### What you should do:
Only the lines from the start up to and including the line containing "both('trim_doorway_%s', f_frame, M['stone'])" should be repeated, word for word.

### Data:

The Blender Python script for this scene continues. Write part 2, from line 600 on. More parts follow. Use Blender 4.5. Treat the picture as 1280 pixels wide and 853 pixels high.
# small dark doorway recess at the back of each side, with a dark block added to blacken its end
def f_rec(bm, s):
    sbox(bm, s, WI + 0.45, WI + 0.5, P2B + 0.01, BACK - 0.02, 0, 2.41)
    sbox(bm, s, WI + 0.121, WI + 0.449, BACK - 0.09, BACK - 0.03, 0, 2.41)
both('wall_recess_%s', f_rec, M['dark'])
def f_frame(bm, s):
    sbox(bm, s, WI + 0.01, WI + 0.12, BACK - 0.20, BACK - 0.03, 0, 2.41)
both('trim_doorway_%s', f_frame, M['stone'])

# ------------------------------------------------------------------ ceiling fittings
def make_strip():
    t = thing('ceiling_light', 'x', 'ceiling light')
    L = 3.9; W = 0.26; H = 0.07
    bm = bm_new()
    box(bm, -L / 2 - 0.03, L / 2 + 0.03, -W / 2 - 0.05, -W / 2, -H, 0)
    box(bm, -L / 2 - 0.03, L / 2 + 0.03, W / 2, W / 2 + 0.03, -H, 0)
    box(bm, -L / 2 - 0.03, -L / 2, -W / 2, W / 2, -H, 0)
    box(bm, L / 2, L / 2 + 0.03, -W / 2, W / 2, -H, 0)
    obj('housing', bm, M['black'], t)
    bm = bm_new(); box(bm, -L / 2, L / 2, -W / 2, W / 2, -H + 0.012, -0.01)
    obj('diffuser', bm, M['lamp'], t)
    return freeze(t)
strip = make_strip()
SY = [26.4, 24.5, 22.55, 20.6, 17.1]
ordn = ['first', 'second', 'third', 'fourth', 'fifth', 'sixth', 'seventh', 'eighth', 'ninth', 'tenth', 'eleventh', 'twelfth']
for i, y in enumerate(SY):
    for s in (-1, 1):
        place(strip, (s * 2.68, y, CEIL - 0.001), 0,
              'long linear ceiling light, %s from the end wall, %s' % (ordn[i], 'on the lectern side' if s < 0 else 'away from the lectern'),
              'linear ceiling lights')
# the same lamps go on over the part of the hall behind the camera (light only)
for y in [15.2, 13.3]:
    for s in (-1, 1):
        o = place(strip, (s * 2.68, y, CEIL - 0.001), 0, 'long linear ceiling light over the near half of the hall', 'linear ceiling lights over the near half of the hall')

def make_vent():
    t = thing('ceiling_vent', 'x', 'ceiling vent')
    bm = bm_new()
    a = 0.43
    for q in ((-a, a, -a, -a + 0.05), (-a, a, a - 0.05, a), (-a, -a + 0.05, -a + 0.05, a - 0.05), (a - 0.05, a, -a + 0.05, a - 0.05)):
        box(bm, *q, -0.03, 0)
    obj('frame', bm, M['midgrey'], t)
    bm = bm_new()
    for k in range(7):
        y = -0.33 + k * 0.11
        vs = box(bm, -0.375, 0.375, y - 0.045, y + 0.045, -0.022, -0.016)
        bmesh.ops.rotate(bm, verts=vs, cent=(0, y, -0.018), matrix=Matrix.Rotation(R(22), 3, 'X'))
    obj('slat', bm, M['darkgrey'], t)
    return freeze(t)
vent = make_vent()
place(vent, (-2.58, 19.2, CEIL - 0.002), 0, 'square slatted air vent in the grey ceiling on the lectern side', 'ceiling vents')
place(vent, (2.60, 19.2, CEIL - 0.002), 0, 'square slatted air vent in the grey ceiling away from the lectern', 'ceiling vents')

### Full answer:
The Blender Python script for this scene continues. Write part 2, from line 600 on. More parts follow. Use Blender 4.5. Treat the picture as 1280 pixels wide and 853 pixels high.
# small dark doorway recess at the back of each side, with a dark block added to blacken its end
def f_rec(bm, s):
    sbox(bm, s, WI + 0.45, WI + 0.5, P2B + 0.01, BACK - 0.02, 0, 2.41)
    sbox(bm, s, WI + 0.121, WI + 0.449, BACK - 0.09, BACK - 0.03, 0, 2.41)
both('wall_recess_%s', f_rec, M['dark'])
def f_frame(bm, s):
    sbox(bm, s, WI + 0.01, WI + 0.12, BACK - 0.20, BACK - 0.03, 0, 2.41)
both('trim_doorway_%s', f_frame, M['stone'])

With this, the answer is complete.